Le combat pour les produits autres que le bois ne s’arrête pas là. En 2006, la loi sur le droit des forêts (Forest Rights Act, FRA) définit pour la première fois les produits de la forêts autres que le bois et y inclut le bambou, les feuilles de tendu et de nombreux autres produits. Elle donne également aux populations tribales et aux autres habitants traditionnels des forêts le « droit à la propriété, à la récolte, à l’utilisation et à l’écoulement des produits secondaires de la forêt qui ont été traditionnellement récoltés à l’intérieur ou à l’extérieur des limites du village ». L’huile est maintenant sur le feu. Les populations tribales et les autres habitants traditionnels des forêts ont le droit à la fois de récolter et de vendre du bambou.

Que se passe-t-il aujourd’hui ? Ainsi que mes collègues ont pu constater lorsqu’ils ont parcouru les districts tribaux du pays, ce droit n’existe que sur le papier. Sur les 2,9 millions de réclamations au titre de la FRA, seuls 1,6% appartient aux droits de la communauté. Pire, aucun droit d’aucune communauté n’a pratiquement été reconnu pour les produits de la forêt autres que le bois. Mes collègues ont noté que ce manquement au droit était délibéré. Les Gouvernements, à travers les districts tribaux, se sont assurés qu’aucune information ne serait fournie aux populations sur l’existence de leurs droits. La technique était simple : le formulaire adressé aux habitants pour exiger leurs droits avait omis cette disposition.

Deux villages ont fait la demande. Menda Lekha et Marda, dans le district de Gadchiroli au Maharashtra, ont exigé les droits de la communauté sur les forêts et leurs produits. Leur droit a été reconnu. Mais, comme vous l’expliquera Mohan Hirabai Hiralal, un militant travaillant avec les villageois, ce droit légal n’est toujours pas plus valable qu’un bout de papier. Le département des forêts affirme maintenant que les habitants peuvent effectivement contrôler le commerce de bambou mais qu’ils ne peuvent pas emporter le bambou hors de la forêt.

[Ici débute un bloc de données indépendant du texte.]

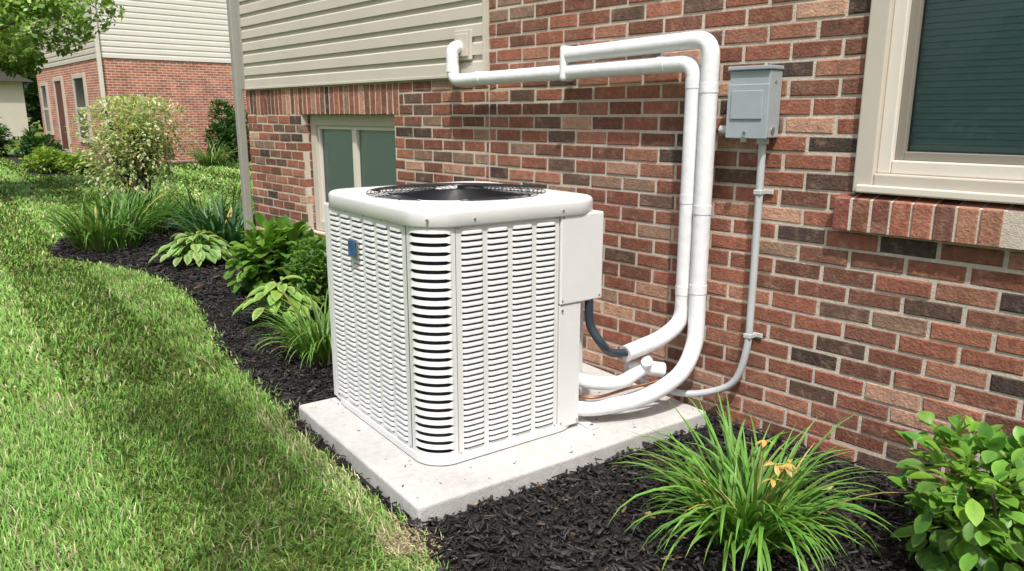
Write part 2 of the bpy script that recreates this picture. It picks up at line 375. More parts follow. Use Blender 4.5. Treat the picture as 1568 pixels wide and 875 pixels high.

Les règles de transit concernant les produits de la forêt ne permettent le transport d’aucun produit à moins qu’il n’ait été « autorisé ». Le département d’Etat des forêts s’emploie à insérer des dispositions affirmant que les habitants ont des droits sur les produits secondaires de la forêt mais uniquement pour leur propre consommation.

Le département des forêts vous dira que ces contrôles sont nécessaires pour protéger les forêts. Mais les forêts de l’Inde constituent le lieu d’habitation de millions de personnes. La conservation des forêts exigera plus de bénéfices productifs. L’enjeu est d’utiliser la richesse verte, mais aussi de la régénérer et de la multiplier pour l’avenir. Installer une barrière autour des forêts et nier leur valeur en tant que moyen de subsistance de millions de personnes n’est pas tenable.

Espérons donc que cette fois-ci la définition du bambou sera définitive. Le bambou est bien une plante, et non un arbre, qui peut donner des millions de nouvelles pousses et offrir des millions de nouveaux emplois à la population indienne.